After all, as with sex and Alan Clark, the issue is really one of class. A proletarian hero, the instrument has a mellow soul and low-brow associations. Though ignored in the colleges of music, it keeps appearing in unlikely places, proving the old adage that where a thing comes from is less important than what you make of it.

Enter Larry Adler, who as everyone knows has been making the most of it professionally for nearly 60 years. His evening with the New London Orchestra at St John's Smith Square last Thursday featured no less than two major works, plus an encore of Bach's Gavotte en rondeau that was followed by a standing ovation.

Those mightly lungs certainly deserve praise, whether for playing the harmonica or delivering a well- turned anecdote on Radio 4's Start the Week. Quite rightly, the main topic of interval conversation among the audience was astonishment that so much puff should belong to a man who's just turned 80.

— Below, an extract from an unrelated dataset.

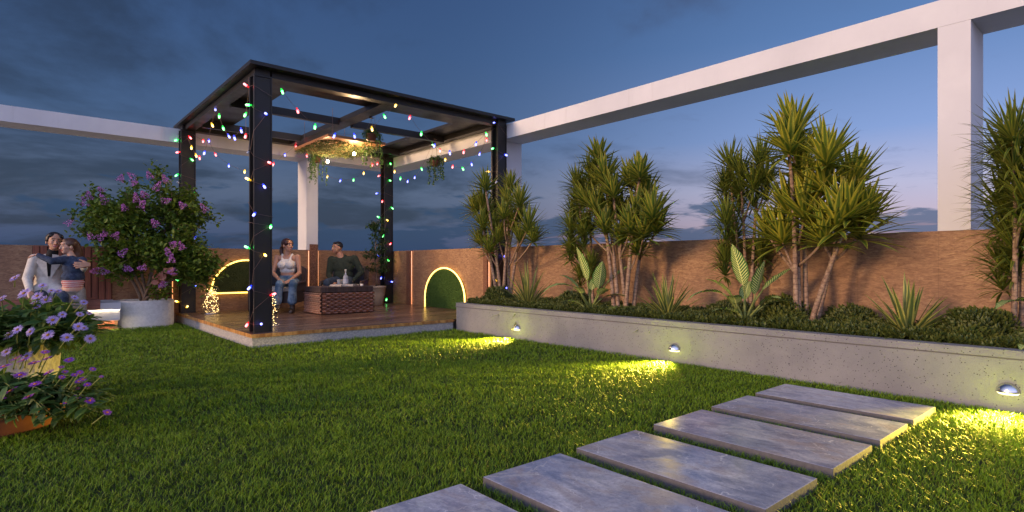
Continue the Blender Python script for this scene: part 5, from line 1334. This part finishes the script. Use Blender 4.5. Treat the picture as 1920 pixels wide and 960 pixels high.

But what of the music? In a negative sense, Bach's unaccompanied lines are strong enough to withstand any transcription. But the joy of Adler's encore reading was a marvellous subtlety of phrasing and intimate dynamic pallette that could serve as an ideal for violinists learning the original piece.

Vaughan Williams' infrequently heard Romance of 1951 was another treat. Undoubtedly the finest of its composer's late-period offerings of repertoire for unusual instruments, this atmospheric blend of strings, harmonica and piano searched the Second Quartet and the desolate world of the Sinfonia Antartica, to find the instrument's essence in a mood of nostalgic soliloquy.

Less to the point were the gigues and hornpipes of Milhaud's Suite anglaise; their specious jollity seemed a poor substitute for genuinely musical invention. An ingenuous 'Sailor Song' contrasted straight and vibrato harmonica tone in a tranquil interlude.

Even so, the overriding message from the piece was a sense that young composers must write something new for the instrument; and that younger players, wherever they may be, must follow Adler's example and encourage them.

The rest of the concert pursued the Anglo-French theme through some unexpected quarters. There was more Milhaud, at second degree, in his orchestration of Satie's Jack-in-the-Box.

Jacques Ibert's Divertissement, less often heard these days, was a splendid finale, with its vaudeville romp of Mendelssohn quotations from A Midsummer Night's Dream and quirky discords making a suitable finish to this occasion.

The pinnacle, however, was Berkeley's Serenade for Strings in a powerful performance by the orchestra under their conductor Ronald Corp. While the Andantino boasted an enviable refinement of style, the slow conclusion rose to moments of passion in a moving recessional from the tense, wayward Scherzo. Echoes here of Britten and Tippett can be disturbing. But Corp marshalled them into a broader, symphonic view that made the most of this gifted yet still undervalued composer.